What is needed: Retype each line exactly. Skip images.

Scenes as source code:

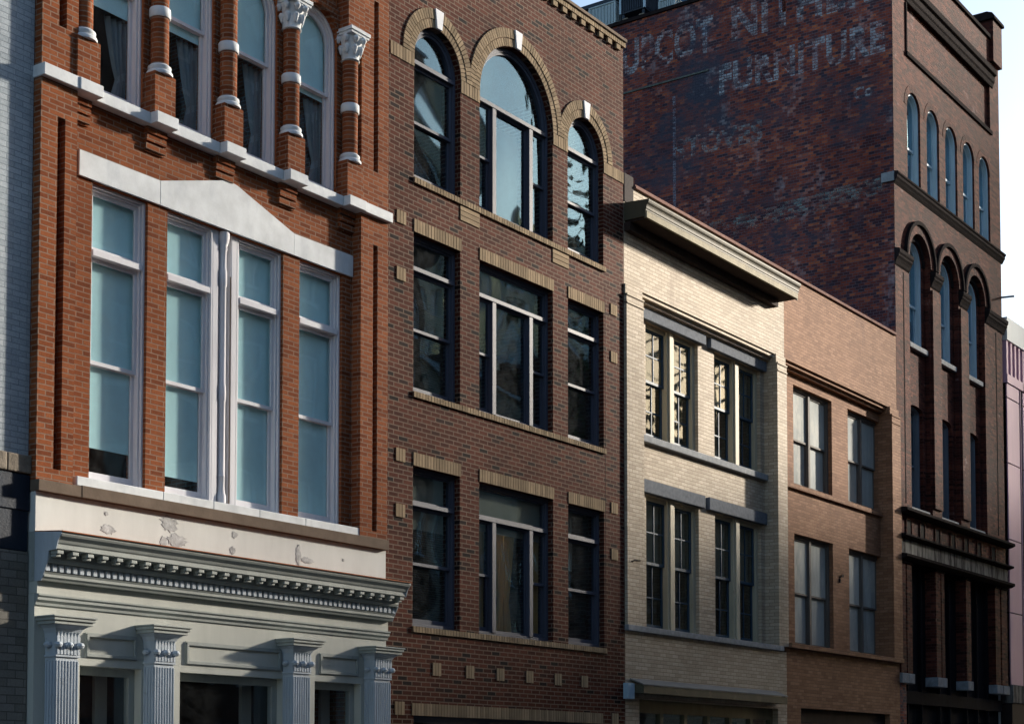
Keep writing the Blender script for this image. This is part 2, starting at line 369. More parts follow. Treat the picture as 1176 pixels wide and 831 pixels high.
# ================================================================== 1. grey painted building (left edge)
g = thing('brick_building', 'blue-grey painted brick building at the far left, navy band under its stone course', 'building', (8.4, 0, 0))
MB().box(5.6, 11.42, .02, .40, 5.13, 14.5).build('wall', 'grey_paint_brick', g)
m = MB()
x = 5.6
while x < 11.36:
    w = random.uniform(.42, .62); m.box(x + .006, min(x + w, 11.43), -.03 + random.uniform(-.012, .012), .30, 4.925, 5.125); x += w
m.build('stone_course', 'rough_stone', g, .015)
m = MB().box(5.6, 11.415, .005, .38, 4.08, 4.92).box(10.93, 11.425, -.012, .03, 4.52, 4.915)
m.build('navy_band', 'navy_paint', g, .01)
m = MB().slab(rect(5.6, 11.42, 0, 4.075), [rect(6.5, 8.9, .2, 2.6)], 0.0, .38)
m.build('lower_wall', 'grime_paint_brick', g)
shell(g, 5.6, 11.42, .4, 14, 14.5, (4.6, 9.2), 'grey_paint_brick')
MB().box(6.5, 8.9, .14, .18, .2, 2.6).build('door_panel', 'navy_paint', g, .01)

# ================================================================== 2. orange brick building with cream shopfront
YP, YC = -.10, .07
B1 = thing('brick_building', 'orange brick building with white sash windows above a cream columned shopfront', 'building', (14.42, 0, 0))
XA, XB = 11.43, 17.40
LW = [(12.30, 13.14), (13.45, 14.25), (14.67, 15.47), (15.78, 16.63)]
UW = [12.63, 13.78, 14.92, 16.08]
SZ = 4.99
holes = [rect(12.30, 13.14, SZ, 8.44), rect(13.45, 15.47, SZ, 8.44), rect(15.78, 16.63, SZ, 8.44)]
holes += [arched(c - .42, c + .42, 9.50, 11.56) for c in UW]
MB().slab(rect(XA + .02, XB - .02, 4.30, 13.9), holes, YC, .40).build('wall', 'orange', B1)
for a, b, c, d, z0, z1, z2, z3 in ((XA, 11.93, 11.66, 11.765, 4.87, 9.33, 5.01, 8.95), (16.82, XB, 17.075, 17.175, 4.87, 9.33, 4.98, 8.95),
                                   (XA, 11.93, 11.66, 11.765, 9.47, 13.9, 9.98, 12.39), (16.82, XB, 17.075, 17.175, 9.47, 13.9, 9.98, 12.39)):
    q = MB().slab(rect(a, b, z0, z1), [rect(c, d, z2, z3)], YP, YC - .002).build('pilaster', 'orange', B1)
    MB().box(c - .005, d + .005, YC - .012, YC - .004, z2 - .01, z3 + .01).build('slot_lining', 'dark_void', q)
# corbelled brackets under the sill course, pedestals above it
CX = [12.06, 13.21, 14.35, 15.49, 16.66]
for c in CX:
    m = MB()
    for i in range(3): m.box(c - .155, c + .155, YC - .075 + i * .012, YC - .001, 9.255 - i * .095, 9.326 - i * .095).box(c - .15, c + .15, YC - .04 + i * .008, YC - .002, 9.231 - i * .095, 9.255 - i * .095)
    m.build('corbel', 'orange', B1)
    MB().box(c - .165, c + .165, YP - .03, YC - .001, 9.472, 9.965).build('pedestal', 'orange', B1, .004)
    cy = YC - .095
    col = MB().lathe(c, cy, [(.108, 9.965), (.108, 11.40)], 24).build('column', 'orange', B1, smooth=True)
    MB().lathe(c, cy, [(.155, 9.96), (.160, 9.985), (.150, 10.005), (.125, 10.02), (.140, 10.04), (.140, 10.065), (.118, 10.085)], 24).build('base', 'marble', col, smooth=True)
    MB().lathe(c, cy, [(.120, 10.66), (.128, 10.67), (.128, 10.77), (.120, 10.78)], 24).build('ring', 'marble', col, smooth=True)
    # leafy capital: flared bell, four scrolls, square abacus
    k = MB().lathe(c, cy, [(.115, 11.37), (.135, 11.385), (.115, 11.40), (.125, 11.46), (.15, 11.53), (.135, 11.54), (.15, 11.62), (.185, 11.69), (.17, 11.70)], 24)
    for a in range(8):
        an = a * PI / 4 + PI / 8; rr = .14 if a % 2 else .15
        k.lathe(c + rr * math.cos(an), cy + rr * math.sin(an), [(.012, 11.45), (.03, 11.50), (.042, 11.545), (.028, 11.575), (.01, 11.58)], 8)
        k.lathe(c + (rr + .04) * math.cos(an), cy + (rr + .04) * math.sin(an), [(.01, 11.60), (.034, 11.625), (.046, 11.655), (.034, 11.685), (.01, 11.70)], 8)
    k.box(c - .185, c + .185, cy - .185, YC - .002, 11.70, 11.735).box(c - .20, c + .20, cy - .20, YC - .003, 11.736, 11.785)
    k.build('capital', 'marble', col, .004, smooth=True)
    MB().box(c - .17, c + .17, cy - .12, YC - .003, 11.786, 13.0).build('impost_pier', 'orange', B1)
m = MB()
for c in UW: voussoirs(m, c, 11.56, .425, .63, YC - .055, YC - .001, .008)
m.build('window_arch', 'orange', B1)
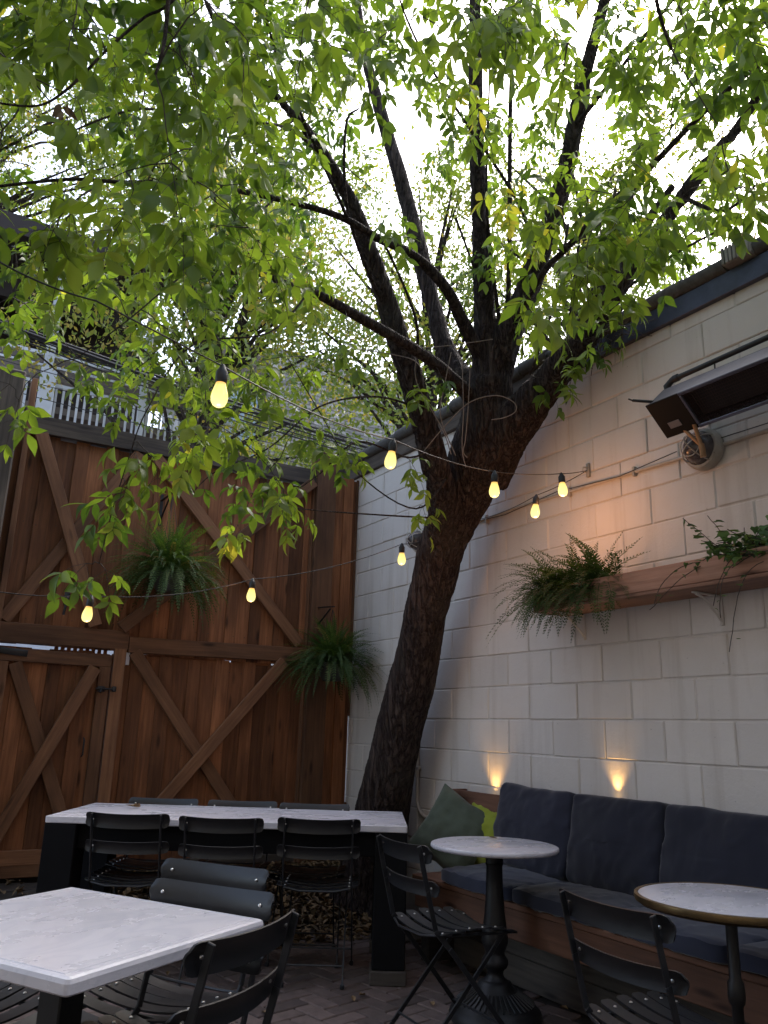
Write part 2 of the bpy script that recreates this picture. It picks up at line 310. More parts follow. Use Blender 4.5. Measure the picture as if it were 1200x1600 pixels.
def raw_mesh(name, V, F, mats, var=None, parent=None, mi=None, smooth=False):
    me = bpy.data.meshes.new(name); V = np.asarray(V, dtype=np.float32); F = np.asarray(F, dtype=np.int32); k = F.shape[1]
    me.vertices.add(len(V)); me.vertices.foreach_set('co', V.ravel()); me.loops.add(F.size); me.loops.foreach_set('vertex_index', F.ravel())
    me.polygons.add(len(F)); me.polygons.foreach_set('loop_start', np.arange(0, F.size, k, dtype=np.int32)); me.update(calc_edges=True)
    for m in mats: me.materials.append(M[m])
    if var is not None: a = me.attributes.new('var', 'FLOAT', 'POINT'); a.data.foreach_set('value', np.asarray(var, dtype=np.float32))
    if mi is not None: me.polygons.foreach_set('material_index', np.asarray(mi, dtype=np.int32))
    me.polygons.foreach_set('use_smooth', np.full(len(F), smooth)); me.validate(); me.update()
    o = bpy.data.objects.new(name, me); COL.objects.link(o)
    if parent: o.parent = parent
    return o
# ------------------------------------------------------------------ ground, paving, bed
b = MB(); b.add([(-60, -60, -.05), (60, -60, -.05), (60, 60, -.05), (-60, 60, -.05)], [(0, 1, 2, 3)]); tag(b.build('ground', 'ground'), kind='structure')
b = MB(); c45, s45 = math.cos(R(12)), math.sin(R(12)); u = .1
for r in range(-60, 75):
    for n in range(-30, 30):
        for (i, j, wx, wy) in ((r+4*n, r, 2, 1), (r+4*n+3, r, 1, 2)):
            x, y = (i+wx/2)*u, (j+wy/2)*u; X, Y = x*c45-y*s45, x*s45+y*c45
            if -2.6 < X < 3.02 and -1.3 < Y < 5.0 and (X*.515+Y*.857 > 1.2):
                q = Matrix.Rotation(R(12)+random.gauss(0, .008), 3, 'Z') @ Matrix.Rotation(random.gauss(0, .006), 3, 'X')
                b.box((X, Y, -.03+random.gauss(0, .0012)), (wx*u/2-.003, wy*u/2-.003, .03), q, ch=.005)
tag(b.build('paving', 'paver'), kind='structure')
b = MB(); b.add([(-2.6, -1.3, -.012), (3.1, -1.3, -.012), (3.1, 5.2, -.012), (-2.6, 5.2, -.012)], [(0, 1, 2, 3)]); tag(b.build('paving_sand', 'soil'), kind='structure')
b = MB(); b.add([(-12, 6.2, -.02), (3.2, 6.2, -.02), (9, 6.2, -.02), (9, 10.5, -.02), (-12, 10.5, -.02)], [(0, 1, 2, 3, 4)]); tag(b.build('alley', 'alley'), kind='structure')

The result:
Keep writing the Blender script for this image. This is part 2, starting at line 369. More parts follow. Treat the picture as 1176 pixels wide and 831 pixels high.
# ================================================================== 1. grey painted building (left edge)
g = thing('brick_building', 'blue-grey painted brick building at the far left, navy band under its stone course', 'building', (8.4, 0, 0))
MB().box(5.6, 11.42, .02, .40, 5.13, 14.5).build('wall', 'grey_paint_brick', g)
m = MB()
x = 5.6
while x < 11.36:
    w = random.uniform(.42, .62); m.box(x + .006, min(x + w, 11.43), -.03 + random.uniform(-.012, .012), .30, 4.925, 5.125); x += w
m.build('stone_course', 'rough_stone', g, .015)
m = MB().box(5.6, 11.415, .005, .38, 4.08, 4.92).box(10.93, 11.425, -.012, .03, 4.52, 4.915)
m.build('navy_band', 'navy_paint', g, .01)
m = MB().slab(rect(5.6, 11.42, 0, 4.075), [rect(6.5, 8.9, .2, 2.6)], 0.0, .38)
m.build('lower_wall', 'grime_paint_brick', g)
shell(g, 5.6, 11.42, .4, 14, 14.5, (4.6, 9.2), 'grey_paint_brick')
MB().box(6.5, 8.9, .14, .18, .2, 2.6).build('door_panel', 'navy_paint', g, .01)

# ================================================================== 2. orange brick building with cream shopfront
YP, YC = -.10, .07
B1 = thing('brick_building', 'orange brick building with white sash windows above a cream columned shopfront', 'building', (14.42, 0, 0))
XA, XB = 11.43, 17.40
LW = [(12.30, 13.14), (13.45, 14.25), (14.67, 15.47), (15.78, 16.63)]
UW = [12.63, 13.78, 14.92, 16.08]
SZ = 4.99
holes = [rect(12.30, 13.14, SZ, 8.44), rect(13.45, 15.47, SZ, 8.44), rect(15.78, 16.63, SZ, 8.44)]
holes += [arched(c - .42, c + .42, 9.50, 11.56) for c in UW]
MB().slab(rect(XA + .02, XB - .02, 4.30, 13.9), holes, YC, .40).build('wall', 'orange', B1)
for a, b, c, d, z0, z1, z2, z3 in ((XA, 11.93, 11.66, 11.765, 4.87, 9.33, 5.01, 8.95), (16.82, XB, 17.075, 17.175, 4.87, 9.33, 4.98, 8.95),
                                   (XA, 11.93, 11.66, 11.765, 9.47, 13.9, 9.98, 12.39), (16.82, XB, 17.075, 17.175, 9.47, 13.9, 9.98, 12.39)):
    q = MB().slab(rect(a, b, z0, z1), [rect(c, d, z2, z3)], YP, YC - .002).build('pilaster', 'orange', B1)
    MB().box(c - .005, d + .005, YC - .012, YC - .004, z2 - .01, z3 + .01).build('slot_lining', 'dark_void', q)
# corbelled brackets under the sill course, pedestals above it
CX = [12.06, 13.21, 14.35, 15.49, 16.66]
for c in CX:
    m = MB()
    for i in range(3): m.box(c - .155, c + .155, YC - .075 + i * .012, YC - .001, 9.255 - i * .095, 9.326 - i * .095).box(c - .15, c + .15, YC - .04 + i * .008, YC - .002, 9.231 - i * .095, 9.255 - i * .095)
    m.build('corbel', 'orange', B1)
    MB().box(c - .165, c + .165, YP - .03, YC - .001, 9.472, 9.965).build('pedestal', 'orange', B1, .004)
    cy = YC - .095
    col = MB().lathe(c, cy, [(.108, 9.965), (.108, 11.40)], 24).build('column', 'orange', B1, smooth=True)
    MB().lathe(c, cy, [(.155, 9.96), (.160, 9.985), (.150, 10.005), (.125, 10.02), (.140, 10.04), (.140, 10.065), (.118, 10.085)], 24).build('base', 'marble', col, smooth=True)
    MB().lathe(c, cy, [(.120, 10.66), (.128, 10.67), (.128, 10.77), (.120, 10.78)], 24).build('ring', 'marble', col, smooth=True)
    # leafy capital: flared bell, four scrolls, square abacus
    k = MB().lathe(c, cy, [(.115, 11.37), (.135, 11.385), (.115, 11.40), (.125, 11.46), (.15, 11.53), (.135, 11.54), (.15, 11.62), (.185, 11.69), (.17, 11.70)], 24)
    for a in range(8):
        an = a * PI / 4 + PI / 8; rr = .14 if a % 2 else .15
        k.lathe(c + rr * math.cos(an), cy + rr * math.sin(an), [(.012, 11.45), (.03, 11.50), (.042, 11.545), (.028, 11.575), (.01, 11.58)], 8)
        k.lathe(c + (rr + .04) * math.cos(an), cy + (rr + .04) * math.sin(an), [(.01, 11.60), (.034, 11.625), (.046, 11.655), (.034, 11.685), (.01, 11.70)], 8)
    k.box(c - .185, c + .185, cy - .185, YC - .002, 11.70, 11.735).box(c - .20, c + .20, cy - .20, YC - .003, 11.736, 11.785)
    k.build('capital', 'marble', col, .004, smooth=True)
    MB().box(c - .17, c + .17, cy - .12, YC - .003, 11.786, 13.0).build('impost_pier', 'orange', B1)
m = MB()
for c in UW: voussoirs(m, c, 11.56, .425, .63, YC - .055, YC - .001, .008)
m.build('window_arch', 'orange', B1)
Write part 2 of the bpy script that recreates this picture. It picks up at line 310. More parts follow. Use Blender 4.5. Measure the picture as if it were 1200x1600 pixels.
def raw_mesh(name, V, F, mats, var=None, parent=None, mi=None, smooth=False):
    me = bpy.data.meshes.new(name); V = np.asarray(V, dtype=np.float32); F = np.asarray(F, dtype=np.int32); k = F.shape[1]
    me.vertices.add(len(V)); me.vertices.foreach_set('co', V.ravel()); me.loops.add(F.size); me.loops.foreach_set('vertex_index', F.ravel())
    me.polygons.add(len(F)); me.polygons.foreach_set('loop_start', np.arange(0, F.size, k, dtype=np.int32)); me.update(calc_edges=True)
    for m in mats: me.materials.append(M[m])
    if var is not None: a = me.attributes.new('var', 'FLOAT', 'POINT'); a.data.foreach_set('value', np.asarray(var, dtype=np.float32))
    if mi is not None: me.polygons.foreach_set('material_index', np.asarray(mi, dtype=np.int32))
    me.polygons.foreach_set('use_smooth', np.full(len(F), smooth)); me.validate(); me.update()
    o = bpy.data.objects.new(name, me); COL.objects.link(o)
    if parent: o.parent = parent
    return o
# ------------------------------------------------------------------ ground, paving, bed
b = MB(); b.add([(-60, -60, -.05), (60, -60, -.05), (60, 60, -.05), (-60, 60, -.05)], [(0, 1, 2, 3)]); tag(b.build('ground', 'ground'), kind='structure')
b = MB(); c45, s45 = math.cos(R(12)), math.sin(R(12)); u = .1
for r in range(-60, 75):
    for n in range(-30, 30):
        for (i, j, wx, wy) in ((r+4*n, r, 2, 1), (r+4*n+3, r, 1, 2)):
            x, y = (i+wx/2)*u, (j+wy/2)*u; X, Y = x*c45-y*s45, x*s45+y*c45
            if -2.6 < X < 3.02 and -1.3 < Y < 5.0 and (X*.515+Y*.857 > 1.2):
                q = Matrix.Rotation(R(12)+random.gauss(0, .008), 3, 'Z') @ Matrix.Rotation(random.gauss(0, .006), 3, 'X')
                b.box((X, Y, -.03+random.gauss(0, .0012)), (wx*u/2-.003, wy*u/2-.003, .03), q, ch=.005)
tag(b.build('paving', 'paver'), kind='structure')
b = MB(); b.add([(-2.6, -1.3, -.012), (3.1, -1.3, -.012), (3.1, 5.2, -.012), (-2.6, 5.2, -.012)], [(0, 1, 2, 3)]); tag(b.build('paving_sand', 'soil'), kind='structure')
b = MB(); b.add([(-12, 6.2, -.02), (3.2, 6.2, -.02), (9, 6.2, -.02), (9, 10.5, -.02), (-12, 10.5, -.02)], [(0, 1, 2, 3, 4)]); tag(b.build('alley', 'alley'), kind='structure')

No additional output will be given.